### Data section:
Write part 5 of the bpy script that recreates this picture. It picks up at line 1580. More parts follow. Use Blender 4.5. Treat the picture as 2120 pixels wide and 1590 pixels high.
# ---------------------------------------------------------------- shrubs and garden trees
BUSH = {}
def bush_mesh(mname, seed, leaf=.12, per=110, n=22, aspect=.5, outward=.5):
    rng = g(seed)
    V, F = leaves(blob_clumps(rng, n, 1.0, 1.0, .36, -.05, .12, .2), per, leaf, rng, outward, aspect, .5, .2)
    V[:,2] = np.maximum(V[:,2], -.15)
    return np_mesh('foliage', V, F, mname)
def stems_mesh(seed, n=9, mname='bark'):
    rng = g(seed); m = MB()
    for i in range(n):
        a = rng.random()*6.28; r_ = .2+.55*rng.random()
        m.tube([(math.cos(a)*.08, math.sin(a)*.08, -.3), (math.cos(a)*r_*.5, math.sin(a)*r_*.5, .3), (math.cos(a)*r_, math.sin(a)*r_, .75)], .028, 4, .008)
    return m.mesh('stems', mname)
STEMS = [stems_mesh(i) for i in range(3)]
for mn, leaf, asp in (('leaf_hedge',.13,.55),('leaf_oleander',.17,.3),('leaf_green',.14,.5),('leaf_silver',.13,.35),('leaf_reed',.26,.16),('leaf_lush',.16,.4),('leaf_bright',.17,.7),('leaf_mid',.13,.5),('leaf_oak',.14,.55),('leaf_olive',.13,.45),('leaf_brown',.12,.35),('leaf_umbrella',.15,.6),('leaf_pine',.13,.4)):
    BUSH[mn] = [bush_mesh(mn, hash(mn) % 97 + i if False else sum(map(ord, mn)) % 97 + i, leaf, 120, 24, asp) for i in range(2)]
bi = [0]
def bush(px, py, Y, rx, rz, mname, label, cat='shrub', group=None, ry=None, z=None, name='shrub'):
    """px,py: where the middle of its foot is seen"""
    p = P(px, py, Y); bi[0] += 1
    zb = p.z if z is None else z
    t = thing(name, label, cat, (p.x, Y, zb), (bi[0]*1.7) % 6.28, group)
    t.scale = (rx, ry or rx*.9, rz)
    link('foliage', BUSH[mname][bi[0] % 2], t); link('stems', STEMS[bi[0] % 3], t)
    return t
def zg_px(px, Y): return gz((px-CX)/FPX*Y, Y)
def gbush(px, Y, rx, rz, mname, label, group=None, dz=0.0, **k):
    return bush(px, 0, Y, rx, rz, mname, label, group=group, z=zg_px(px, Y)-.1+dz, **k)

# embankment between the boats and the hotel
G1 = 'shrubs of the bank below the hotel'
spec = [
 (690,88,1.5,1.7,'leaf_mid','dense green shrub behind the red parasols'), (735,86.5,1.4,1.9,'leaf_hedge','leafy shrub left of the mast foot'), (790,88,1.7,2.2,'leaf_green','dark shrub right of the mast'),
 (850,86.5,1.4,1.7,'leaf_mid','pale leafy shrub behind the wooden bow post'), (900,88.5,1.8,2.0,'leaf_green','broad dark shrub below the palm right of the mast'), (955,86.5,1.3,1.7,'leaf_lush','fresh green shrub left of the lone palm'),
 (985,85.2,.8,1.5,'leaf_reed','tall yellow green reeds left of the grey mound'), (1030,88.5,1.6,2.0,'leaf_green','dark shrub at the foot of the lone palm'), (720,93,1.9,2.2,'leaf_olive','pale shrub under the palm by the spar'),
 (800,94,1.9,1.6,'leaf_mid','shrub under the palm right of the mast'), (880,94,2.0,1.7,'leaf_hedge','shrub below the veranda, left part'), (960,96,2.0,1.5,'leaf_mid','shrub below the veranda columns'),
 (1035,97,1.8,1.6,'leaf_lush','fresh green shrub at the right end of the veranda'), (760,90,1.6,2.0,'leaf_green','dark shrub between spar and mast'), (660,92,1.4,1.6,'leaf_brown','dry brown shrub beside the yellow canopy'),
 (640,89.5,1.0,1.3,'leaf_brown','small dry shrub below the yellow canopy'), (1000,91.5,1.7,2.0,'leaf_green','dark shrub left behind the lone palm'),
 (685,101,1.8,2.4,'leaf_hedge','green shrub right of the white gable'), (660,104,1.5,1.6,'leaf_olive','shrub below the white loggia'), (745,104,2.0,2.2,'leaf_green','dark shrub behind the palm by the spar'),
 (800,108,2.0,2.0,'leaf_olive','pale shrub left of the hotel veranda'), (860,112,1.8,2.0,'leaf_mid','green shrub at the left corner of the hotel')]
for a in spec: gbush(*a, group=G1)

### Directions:
Write the whole listing out again. Keep every line exactly as it is.

### Final answer:
Write part 5 of the bpy script that recreates this picture. It picks up at line 1580. More parts follow. Use Blender 4.5. Treat the picture as 2120 pixels wide and 1590 pixels high.
# ---------------------------------------------------------------- shrubs and garden trees
BUSH = {}
def bush_mesh(mname, seed, leaf=.12, per=110, n=22, aspect=.5, outward=.5):
    rng = g(seed)
    V, F = leaves(blob_clumps(rng, n, 1.0, 1.0, .36, -.05, .12, .2), per, leaf, rng, outward, aspect, .5, .2)
    V[:,2] = np.maximum(V[:,2], -.15)
    return np_mesh('foliage', V, F, mname)
def stems_mesh(seed, n=9, mname='bark'):
    rng = g(seed); m = MB()
    for i in range(n):
        a = rng.random()*6.28; r_ = .2+.55*rng.random()
        m.tube([(math.cos(a)*.08, math.sin(a)*.08, -.3), (math.cos(a)*r_*.5, math.sin(a)*r_*.5, .3), (math.cos(a)*r_, math.sin(a)*r_, .75)], .028, 4, .008)
    return m.mesh('stems', mname)
STEMS = [stems_mesh(i) for i in range(3)]
for mn, leaf, asp in (('leaf_hedge',.13,.55),('leaf_oleander',.17,.3),('leaf_green',.14,.5),('leaf_silver',.13,.35),('leaf_reed',.26,.16),('leaf_lush',.16,.4),('leaf_bright',.17,.7),('leaf_mid',.13,.5),('leaf_oak',.14,.55),('leaf_olive',.13,.45),('leaf_brown',.12,.35),('leaf_umbrella',.15,.6),('leaf_pine',.13,.4)):
    BUSH[mn] = [bush_mesh(mn, hash(mn) % 97 + i if False else sum(map(ord, mn)) % 97 + i, leaf, 120, 24, asp) for i in range(2)]
bi = [0]
def bush(px, py, Y, rx, rz, mname, label, cat='shrub', group=None, ry=None, z=None, name='shrub'):
    """px,py: where the middle of its foot is seen"""
    p = P(px, py, Y); bi[0] += 1
    zb = p.z if z is None else z
    t = thing(name, label, cat, (p.x, Y, zb), (bi[0]*1.7) % 6.28, group)
    t.scale = (rx, ry or rx*.9, rz)
    link('foliage', BUSH[mname][bi[0] % 2], t); link('stems', STEMS[bi[0] % 3], t)
    return t
def zg_px(px, Y): return gz((px-CX)/FPX*Y, Y)
def gbush(px, Y, rx, rz, mname, label, group=None, dz=0.0, **k):
    return bush(px, 0, Y, rx, rz, mname, label, group=group, z=zg_px(px, Y)-.1+dz, **k)

# embankment between the boats and the hotel
G1 = 'shrubs of the bank below the hotel'
spec = [
 (690,88,1.5,1.7,'leaf_mid','dense green shrub behind the red parasols'), (735,86.5,1.4,1.9,'leaf_hedge','leafy shrub left of the mast foot'), (790,88,1.7,2.2,'leaf_green','dark shrub right of the mast'),
 (850,86.5,1.4,1.7,'leaf_mid','pale leafy shrub behind the wooden bow post'), (900,88.5,1.8,2.0,'leaf_green','broad dark shrub below the palm right of the mast'), (955,86.5,1.3,1.7,'leaf_lush','fresh green shrub left of the lone palm'),
 (985,85.2,.8,1.5,'leaf_reed','tall yellow green reeds left of the grey mound'), (1030,88.5,1.6,2.0,'leaf_green','dark shrub at the foot of the lone palm'), (720,93,1.9,2.2,'leaf_olive','pale shrub under the palm by the spar'),
 (800,94,1.9,1.6,'leaf_mid','shrub under the palm right of the mast'), (880,94,2.0,1.7,'leaf_hedge','shrub below the veranda, left part'), (960,96,2.0,1.5,'leaf_mid','shrub below the veranda columns'),
 (1035,97,1.8,1.6,'leaf_lush','fresh green shrub at the right end of the veranda'), (760,90,1.6,2.0,'leaf_green','dark shrub between spar and mast'), (660,92,1.4,1.6,'leaf_brown','dry brown shrub beside the yellow canopy'),
 (640,89.5,1.0,1.3,'leaf_brown','small dry shrub below the yellow canopy'), (1000,91.5,1.7,2.0,'leaf_green','dark shrub left behind the lone palm'),
 (685,101,1.8,2.4,'leaf_hedge','green shrub right of the white gable'), (660,104,1.5,1.6,'leaf_olive','shrub below the white loggia'), (745,104,2.0,2.2,'leaf_green','dark shrub behind the palm by the spar'),
 (800,108,2.0,2.0,'leaf_olive','pale shrub left of the hotel veranda'), (860,112,1.8,2.0,'leaf_mid','green shrub at the left corner of the hotel')]
for a in spec: gbush(*a, group=G1)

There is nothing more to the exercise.